The eight-hour day, as Mr. Glaveski notes, is a product of “19th century socialism,” when an upper limit was sought to fight the long hours in factories and mines. Any 21st century burst of equivalent socialism would run headlong into a significant crunch: Employers would want to cut back wages, to match the cut in hours, and although some people might accept that trade-off, far more would see their current lifestyle threatened and want the same remuneration even if hours were reduced.

The improved productivity in the situations I described may just be a “Hawthorne effect,” like the early 19th century studies at the Hawthorne Works in Illinois that in the end were more about the workers being paid attention to in an experiment than the actual changes to work structures. Working fewer hours doesn’t necessarily give us more time to think great thoughts; most of us will bury ourselves in other activities.

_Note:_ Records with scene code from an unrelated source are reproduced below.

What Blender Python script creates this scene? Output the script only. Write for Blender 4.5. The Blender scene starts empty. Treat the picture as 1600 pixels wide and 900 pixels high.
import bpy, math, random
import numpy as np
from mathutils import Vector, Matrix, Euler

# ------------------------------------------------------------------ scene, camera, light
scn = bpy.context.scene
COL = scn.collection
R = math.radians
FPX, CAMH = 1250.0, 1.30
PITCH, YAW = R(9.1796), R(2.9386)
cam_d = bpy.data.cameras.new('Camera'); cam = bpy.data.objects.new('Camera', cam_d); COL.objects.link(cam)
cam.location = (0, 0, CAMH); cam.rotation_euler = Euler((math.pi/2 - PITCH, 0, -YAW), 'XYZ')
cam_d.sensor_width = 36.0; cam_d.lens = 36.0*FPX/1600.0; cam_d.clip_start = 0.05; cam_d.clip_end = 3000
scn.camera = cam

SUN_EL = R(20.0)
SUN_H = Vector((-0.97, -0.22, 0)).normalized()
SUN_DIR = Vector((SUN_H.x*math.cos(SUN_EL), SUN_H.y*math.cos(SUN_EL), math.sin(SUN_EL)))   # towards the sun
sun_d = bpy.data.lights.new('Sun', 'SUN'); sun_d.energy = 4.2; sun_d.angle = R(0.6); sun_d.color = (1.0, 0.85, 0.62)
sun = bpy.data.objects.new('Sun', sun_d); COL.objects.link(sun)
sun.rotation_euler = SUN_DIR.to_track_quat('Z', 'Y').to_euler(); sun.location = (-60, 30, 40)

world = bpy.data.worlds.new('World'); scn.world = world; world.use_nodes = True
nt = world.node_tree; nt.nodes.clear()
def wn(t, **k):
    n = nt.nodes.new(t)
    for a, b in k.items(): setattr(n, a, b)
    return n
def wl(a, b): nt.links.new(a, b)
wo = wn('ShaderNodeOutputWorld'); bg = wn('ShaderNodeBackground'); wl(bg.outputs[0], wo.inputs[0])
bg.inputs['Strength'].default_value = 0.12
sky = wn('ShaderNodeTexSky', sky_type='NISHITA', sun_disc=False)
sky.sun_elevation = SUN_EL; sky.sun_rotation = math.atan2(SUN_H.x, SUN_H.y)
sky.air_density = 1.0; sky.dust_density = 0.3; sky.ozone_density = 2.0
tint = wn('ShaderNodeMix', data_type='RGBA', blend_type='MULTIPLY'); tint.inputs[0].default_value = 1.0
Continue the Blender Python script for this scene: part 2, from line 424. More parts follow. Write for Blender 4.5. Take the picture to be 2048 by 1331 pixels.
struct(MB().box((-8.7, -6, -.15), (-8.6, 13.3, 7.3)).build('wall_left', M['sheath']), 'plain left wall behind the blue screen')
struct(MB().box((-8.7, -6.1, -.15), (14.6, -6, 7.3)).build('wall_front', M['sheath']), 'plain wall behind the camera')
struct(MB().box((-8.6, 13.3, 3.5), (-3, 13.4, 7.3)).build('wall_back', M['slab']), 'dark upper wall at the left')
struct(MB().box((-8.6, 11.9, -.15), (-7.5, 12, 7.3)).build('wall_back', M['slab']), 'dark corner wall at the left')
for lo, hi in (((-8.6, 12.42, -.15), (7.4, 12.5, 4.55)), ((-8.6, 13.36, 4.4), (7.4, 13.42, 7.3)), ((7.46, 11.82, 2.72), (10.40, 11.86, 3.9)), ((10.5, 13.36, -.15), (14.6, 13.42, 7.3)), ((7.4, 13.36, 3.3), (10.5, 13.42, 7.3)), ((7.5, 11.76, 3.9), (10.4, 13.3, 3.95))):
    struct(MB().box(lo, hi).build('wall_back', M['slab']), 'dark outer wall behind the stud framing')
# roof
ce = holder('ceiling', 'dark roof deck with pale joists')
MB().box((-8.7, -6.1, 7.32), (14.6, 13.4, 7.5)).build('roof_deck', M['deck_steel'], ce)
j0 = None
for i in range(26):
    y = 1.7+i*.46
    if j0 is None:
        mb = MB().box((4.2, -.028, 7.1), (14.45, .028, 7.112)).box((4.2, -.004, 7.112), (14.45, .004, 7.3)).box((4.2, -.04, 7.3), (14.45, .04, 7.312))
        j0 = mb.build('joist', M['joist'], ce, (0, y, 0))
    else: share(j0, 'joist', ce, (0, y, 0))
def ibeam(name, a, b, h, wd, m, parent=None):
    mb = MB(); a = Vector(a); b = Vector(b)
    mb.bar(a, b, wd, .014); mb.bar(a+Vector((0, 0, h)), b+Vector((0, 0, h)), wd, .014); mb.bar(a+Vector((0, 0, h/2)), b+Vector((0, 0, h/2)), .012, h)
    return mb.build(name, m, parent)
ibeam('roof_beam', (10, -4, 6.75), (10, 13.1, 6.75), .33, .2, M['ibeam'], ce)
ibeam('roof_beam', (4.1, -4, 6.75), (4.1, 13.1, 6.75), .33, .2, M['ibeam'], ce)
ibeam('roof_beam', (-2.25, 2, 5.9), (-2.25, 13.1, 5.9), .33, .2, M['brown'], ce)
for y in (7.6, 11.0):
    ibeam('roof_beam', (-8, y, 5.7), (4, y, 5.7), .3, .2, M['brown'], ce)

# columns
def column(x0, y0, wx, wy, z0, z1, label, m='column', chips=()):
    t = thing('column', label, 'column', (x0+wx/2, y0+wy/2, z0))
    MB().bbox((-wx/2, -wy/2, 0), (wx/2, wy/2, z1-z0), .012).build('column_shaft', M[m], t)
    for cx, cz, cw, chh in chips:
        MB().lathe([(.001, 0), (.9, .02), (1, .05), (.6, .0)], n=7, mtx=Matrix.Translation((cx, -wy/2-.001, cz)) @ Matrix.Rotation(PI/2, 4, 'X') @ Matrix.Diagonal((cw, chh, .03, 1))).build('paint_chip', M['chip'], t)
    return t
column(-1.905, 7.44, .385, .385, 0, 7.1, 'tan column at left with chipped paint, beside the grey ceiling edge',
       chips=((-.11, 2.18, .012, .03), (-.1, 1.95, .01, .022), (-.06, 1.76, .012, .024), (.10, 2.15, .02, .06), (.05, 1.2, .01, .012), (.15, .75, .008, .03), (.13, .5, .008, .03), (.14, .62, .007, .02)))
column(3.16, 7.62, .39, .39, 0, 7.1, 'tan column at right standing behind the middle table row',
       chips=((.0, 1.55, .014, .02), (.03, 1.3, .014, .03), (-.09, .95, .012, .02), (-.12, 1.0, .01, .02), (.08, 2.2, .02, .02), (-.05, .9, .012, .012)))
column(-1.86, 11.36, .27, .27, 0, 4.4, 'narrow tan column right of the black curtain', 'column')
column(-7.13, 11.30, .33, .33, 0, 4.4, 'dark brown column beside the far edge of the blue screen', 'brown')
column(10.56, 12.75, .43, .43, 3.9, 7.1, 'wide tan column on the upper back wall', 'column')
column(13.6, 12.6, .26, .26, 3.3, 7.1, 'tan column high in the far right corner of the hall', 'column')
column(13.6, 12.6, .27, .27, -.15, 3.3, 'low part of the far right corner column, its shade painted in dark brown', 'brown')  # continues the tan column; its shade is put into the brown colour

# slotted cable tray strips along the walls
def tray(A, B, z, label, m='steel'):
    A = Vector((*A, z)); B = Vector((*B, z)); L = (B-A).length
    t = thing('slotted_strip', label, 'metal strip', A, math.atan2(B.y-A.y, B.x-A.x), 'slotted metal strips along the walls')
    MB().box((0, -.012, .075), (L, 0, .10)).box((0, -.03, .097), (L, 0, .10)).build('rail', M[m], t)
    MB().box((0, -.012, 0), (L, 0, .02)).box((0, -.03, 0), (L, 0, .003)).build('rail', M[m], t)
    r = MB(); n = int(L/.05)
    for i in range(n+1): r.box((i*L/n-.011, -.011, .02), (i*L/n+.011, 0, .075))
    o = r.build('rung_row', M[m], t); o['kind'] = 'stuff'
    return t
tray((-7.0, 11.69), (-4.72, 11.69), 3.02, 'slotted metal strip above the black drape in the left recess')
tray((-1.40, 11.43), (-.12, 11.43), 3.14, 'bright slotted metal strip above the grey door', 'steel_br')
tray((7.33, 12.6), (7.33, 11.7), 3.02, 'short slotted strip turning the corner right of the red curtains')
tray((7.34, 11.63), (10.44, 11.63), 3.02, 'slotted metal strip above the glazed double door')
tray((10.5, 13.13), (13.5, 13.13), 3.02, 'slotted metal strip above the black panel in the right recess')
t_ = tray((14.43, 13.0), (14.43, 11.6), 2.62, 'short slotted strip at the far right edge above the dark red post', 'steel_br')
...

At the same time, one has to ask why the eight-hour day – or something close to it – is still standard more than 80 years after it was first legislated, in an era when computers, robots and other productivity tools are at hand. Constraints are often celebrated by management gurus because they force us to change our ways and can produce breakthroughs, so why not on work hours? Recent research found that when managers are overworked they treat employees less fairly. Maybe individually (many of us employ ourselves, after all) and collectively we need to consider cutting back on work hours and using the time in other ways.

Cannonballs

  • The most important question to ask when considering promoting a leader, says consultant Karin Hurt, is would you want your child working for that person?
  • Strategy is like poker, not golf, says McKinsey & Co. consultant Sven Smit: In golf, skill essentially determines the outcome but in poker (and strategy) success is uncertain and it’s vital to know the odds.
  • Whether golfer or poker player, you also want a touch of the plumber. Consultant Terry St. Marie says leaders deal with high pressure all the time and like plumbers need to be familiar with safety valves and cleaning drains.